定義したテーブル関数は、次のように使います。
-- names_by_year.sql
SELECT
*
FROM
mydataset.names_by_year(1950)
ORDER BY
total DESC
LIMIT
5
テーブル関数は、FROM句
に使えます。私は、ここに着目しました。
FROM句で関数呼び出しする際、モックデータを返却できるようにできないかと考えました。
そこで、次の章にある手段を発見しました。
xUnit x BigQuery (Mock)
どのように差し替えるかというと、次の2つの順番にテーブル関数化していきます。
- 元データをMock差し替えできるように、テーブル関数化
- ロジックを含んだSQLのFROM句を、①のテーブル関数に差し替えて、テーブル関数化
順を追って説明します。
①番目は、元データをMock差し替えできるように、テーブル関数化
です。
元データは、今回shop.fruits
テーブルですので、Mockで差し替えられるようにテーブル関数化します。
次のコードが、Mock差し替え可能なテーブル関数です。
-- fruits_tvf.sql
-- function:
-- - shop.fruits_inject()
-- - shop.fruits(is_test BOOL)
CREATE OR REPLACE TABLE
FUNCTION shop.fruits_inject() AS
SELECT
*
FROM (
SELECT
130 AS price,
"apple" AS name )
WHERE
1 <> 1;
CREATE OR REPLACE TABLE
FUNCTION shop.fruits(is_test BOOL) AS
SELECT
name,
price
FROM
shop.fruits
WHERE
NOT is_test
UNION ALL
SELECT
name,
price
FROM
shop.fruits_inject()
WHERE
is_test
このSQLには、2つのステートメントがあります。
- テーブル関数 shop.fruits_injectの定義
- テーブル関数 shop.fruitsの定義
1つ目は、後でMock差し替え(上書き)するための関数です。
2つ目は、is_test BOOL
という値を引数とした関数で、次の条件分岐があります。
- is_testがTrueの場合
- モックデータ(shop.fruits_inject)を返却
- is_testがFalseの場合
- 実データ(shop.fruits)を返却
プロダクションコード時は、is_testをFalseとし、テストコード時は、is_testをTrueとして使う想定です。

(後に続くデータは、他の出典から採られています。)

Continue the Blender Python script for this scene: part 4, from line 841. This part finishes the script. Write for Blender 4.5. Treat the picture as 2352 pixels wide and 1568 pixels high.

②番目は、ロジックを含んだSQLのFROM句を、①のテーブル関数に差し替えて、テーブル関数化
です。
ロジックを含んだSQL、今回は、fruits_less_than_100
テーブルを関数化します。
次のコードが、①のテーブル関数で差し替えたテーブル関数です。
-- fruits_less_than_tvf.sql
-- function:
-- - shop.fruits_less_than(is_test BOOL, p INT)
CREATE OR REPLACE TABLE
FUNCTION shop.fruits_less_than(is_test BOOL,
p INT) AS
SELECT
price,
name
FROM
shop.fruits(is_test)
WHERE
price < p
FROM句に、先程①番で定義したshop.fruitsテーブル関数を呼び出します。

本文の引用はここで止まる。